This BBC gender pay row makes them all appear more than a touch dim

We're watching this row at the BBC over the gender pay gap with more than just a touch of amusement. For the correct, in our minds, lesson to take from this is that most of those complaining are more than just a little dim.

Please note that we're not saying that the pay structure itself is correct, nor that that of society itself is. Those are value judgments and we'll not impose ours on you nor the real world. But the shock and horror being expressed is most odd, for the gaps being presented are little different from those across society. Indeed, the BBC seems to be doing its job of being as society, reflecting society, rather well:

Women working at the BBC have spoken of the anger and frustration that has emerged across all levels of the institution after the disparity in pay between the male and female top earners was revealed.

What is the gender pay gap does depend rather upon how one measures it. But the figure that varied feminists often use is the mean gap, uncorrected for anything like age or qualifications. They have also been told (Harriet Harman specifically in fact) not to use this as it is highly misleading.

Why so? Because if you have a distribution where the bottom anchor is zero but there is no obvious upper limit then the mean will over state the reality, the median is a better figure to use. So says that Statistics Authority.

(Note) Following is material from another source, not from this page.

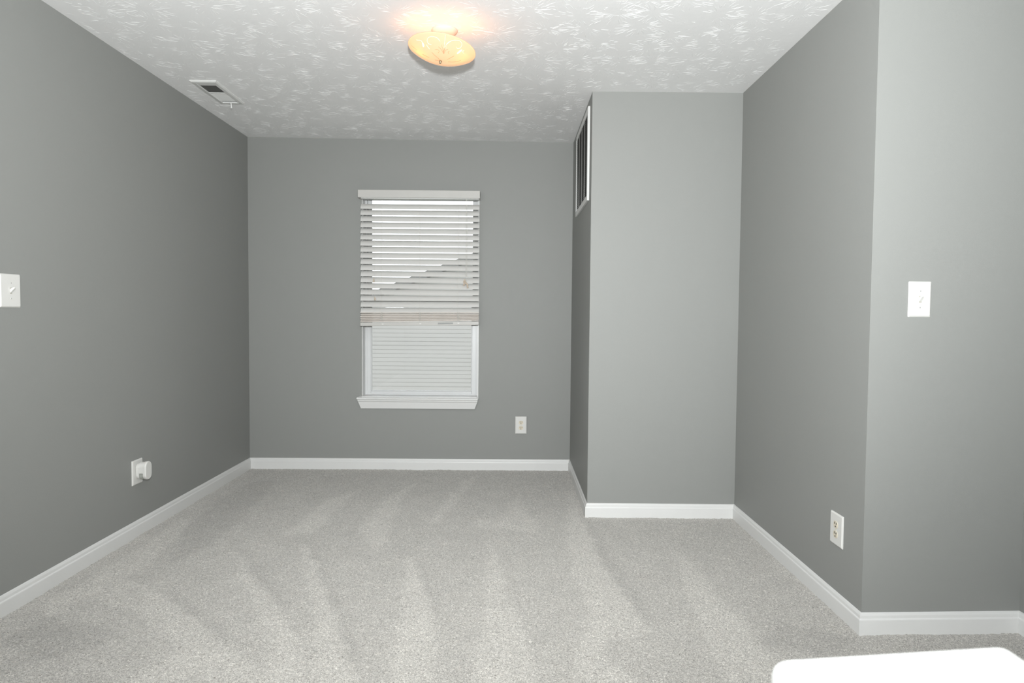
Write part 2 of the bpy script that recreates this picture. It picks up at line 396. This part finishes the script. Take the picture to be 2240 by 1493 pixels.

But why is that mean misleading about the gender pay gap? Because in near all pay distributions there are many fewer women in that upper stratosphere than there are men. Yes, we do know why, motherhood, primary child carers, career breaks and so on, just do mean that the average experience of womens' working life leads to less grasping of that brass ring of a very high income. Again ,we do not say this should be so but we do insist that it is so.

It is also well known that this is so. There just always are fewer women in the upper reaches of any pay distribution, we know this so well that we've official warnings not to use misleading statistics about it all. 

At which point the amusement. The BBC is that institution which is supposed to explain this complex and difficult world to us all. Yet here we have all this shock and horror over something that is indeed known, just not by those doing the shock and horror.

Hmm, perhaps dim isn't le mot juste, ignorant of what they speak perhaps?